I need to solve this problem properly by actually learning <insert here whatever these people know that I don’t know>.
The really tricky thing is … would a degree necessarily be the “one solution” to my personal crisis?
- I don’t know if I necessarily want to be promoted. What do I really want out of my work? I want interesting complex problems, the ability to tackle them, the satisfaction of solving them, friendly interactions with colleagues, minimal stress, maximal pay, maybe/hopefully a positive impact on the community and the world at large, etc. etc. I’m not sure that a promotion is the obvious answer here.
- Plenty of people I know with degrees continue on as developers, apparently they either cannot get a promotion or have no desire to be promoted.
- Some people without degrees have also done well, just because they focussed and mastered some specific domain. Not only the super lucky like Bill Gates, but even just some people I worked with at various times. Though if I’m honest, most of my colleagues do have degrees.
- So many people have degrees these days, is it even much of a differentiator? To really make myself stand out, I’d probably need a degree from a prestigious university with top marks. But that’s an enormous investment of time and effort. Is it the best way to invest my scarce resources, now, in my 40s? If I invested the same time and effort into work, would I get the results I want faster?
This is such a difficult and murky decision that I’ve actually been struggling for years over it and still can’t quite figure it out.
Meantime I have been pursuing some self-study outside of a formal degree. Brushing up on my math (calculus, linear algebra), basic algorithms and various popular technologies I might need to work with in future (C#/.NET, AWS, GoLang, Java).
But I’m beginning to settle on the fact that, yes, I probably will ultimately need to go for a degree, just to maintain a decent level of mental health and general life stability.
Reasoning:
- Although almost 40 seems old, actually it’s relatively young, if human life-spans really are increasing as much as I’m told. So if I want to continue working until 60s-70s, that’s another 30 years. I might as well build myself a better foundation of knowledge and skill, in order to access higher quality job opportunities.
- Some research I came across seems to indicate that education can causally improve health/lifespan, even independent of socio-economic status, etc. (Sorry I seem to have lost the link, will try to find it)
- It would be nice to feel respected and esteemed in the workplace, if possible, even if I don’t go for a promotion per-se. Perhaps this is why some of my colleagues pursued education despite not going for promotion. They were happy to continue working as Senior Developer, Staff Engineer, etc. but they still got the education, because they wanted to be respected, trusted to deliver on challenging assignments, etc. The learning helped to convince their bosses / colleagues that they really are capable.

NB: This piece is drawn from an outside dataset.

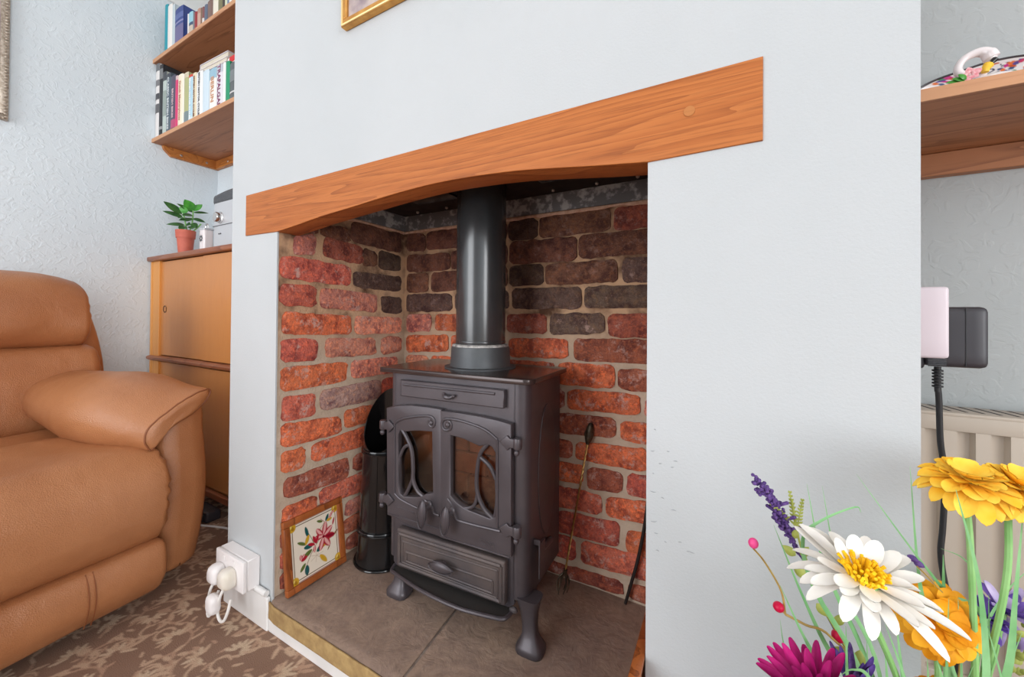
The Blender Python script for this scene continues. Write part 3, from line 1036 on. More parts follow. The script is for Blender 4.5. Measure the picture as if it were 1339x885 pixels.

- If I really achieve high levels of focus and deeply learn a subject area (say Computer Science) that learning can probably unlock some opportunities that aren’t apparent to me right now. This might be why educated people I know have gone on to found successful businesses / startups or succeed in other ways. It wasn’t just pure luck – their education enabled them to gain a specific competitive advantage (hidden from others) which enabled their business to succeed.
- Degrees don’t just stay the same. Universities do gradually upgrade their curricula and improve their teaching methods. So getting an education now is probably worthwhile in terms of setting me up for success in 20 years from now, not just tomorrow. Put another way: it’s not a “waste of time” for someone already working in the industry to “go back to school”. I’m not “going back” in the sense of regressing. Actually I’m kind of “leaping forward” in a sense of progressing , that is, learning stuff that will be valuable for a long time to come.